Beaucoup de gens ont entendu parler de Valérie, le premier «film de fesses» québécois. Mais rares sont ceux qui entendu l'étonnante musique de ce long métrage réalisé en 1968 par Denis Héroux. Normal: la trame sonore n'était jamais sortie. Jusqu'à aujourd'hui.

«Sortie» est un bien grand mot. Parlons plutôt d'une «remise en circulation virtuelle». Car la chose n'est pas disponible en CD. Ni en vinyle. Et encore moins en cassette huit pistes. En revanche, vous pouvez la télécharger au complet - et complètement gratuitement - sur le blogue Psyquébélique (psyquebelique.blogspot.com), un site de passionnés de la pop québécoise oubliée des années 60 et 70.

 

«J'étais impatient. Ça me tapait sur les nerfs que ça n'ait même pas été réédité en CD, explique Simon M. Leclerc, créateur de Psyquébélique. La musique est tellement bonne. Je voulais la faire découvrir à tous ceux qui ignorent ou sous-estiment notre tradition musicale.»

N'en déplaise au jeune homme, la trame sonore de Valérie n'est pas simplement «bonne». Elle est carrément obsédante. Il y a bien sûr des incontournables grooves à gogo, typiques de l'époque. Mais aussi des musiques plus lyriques, aussi sensuelles qu'inquiétantes, marquées par un piano dramatique et des voix de femmes fantomatiques. Les compositeurs français Joe Gracy et Michel Paje ont admirablement bien transposé la double vie de Valérie qui, faut-il le rappeler, était putain le jour et amoureuse le soir.

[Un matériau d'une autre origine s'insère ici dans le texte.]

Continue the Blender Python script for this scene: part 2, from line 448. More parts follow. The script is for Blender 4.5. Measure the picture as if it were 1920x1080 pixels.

Fait non négligeable: Simon M. Leclerc a effectué son travail de réédition avec le plus grand zèle. Avec Otis Fodder, il a copié les musiques directement du film et les a dépoussiérées dans l'ordinateur pour qu'elles «sonnent». Son collègue Sébastien Desrosiers a créé une fausse pochette, à partir de l'affiche. Enfin, le disque est accompagné d'un long texte explicatif et historique pour remettre Valérie dans son contexte. C'était le Québec des années 60. L'avènement de la pilule. La libération de la femme.

Comme si ce n'était pas assez, il a aussi fait des entrevues avec le réalisateur Denis Héroux et le compositeur Michel Paje, qui s'appelle désormais Michel Roy et qui est retourné vivre en France. Le musicien paraît très surpris quand M. Leclerc lui apprend que le 45-tours de Valérie était sorti au Japon, avec la chanson du film en japonais.

Techniquement, les droits de Valérie appartiennent à Lion's Gate, anciennement connue sous le nom de Cinepix, la boîte de production soft-porn de l'époque au Québec (L'initiation, Y a plus de trou à Percé). L'entreprise n'a jamais eu l'intention de commercialiser cette trame sonore et c'est pourquoi Simon M. Leclerc a décidé de la diffuser.

«Les droits, on dirait que je m'en fous un peu», lance le blogueur.

Sa mission, dit-il, en est une de sauvegarde patrimoniale. Son but est de partager et non de faire de l'argent. D'où la gratuité de toute l'affaire.

Ce n'est pas la première fois que Psyquébélique redonne vie à des disques québécois introuvables. Jusqu'ici, aucun musicien ne s'en est plaint. Au contraire. Sans des efforts comme celui-là, ce sont des pans entiers de notre culture populaire qui resteraient enfouis, voire introuvables.

Jouissive initiative.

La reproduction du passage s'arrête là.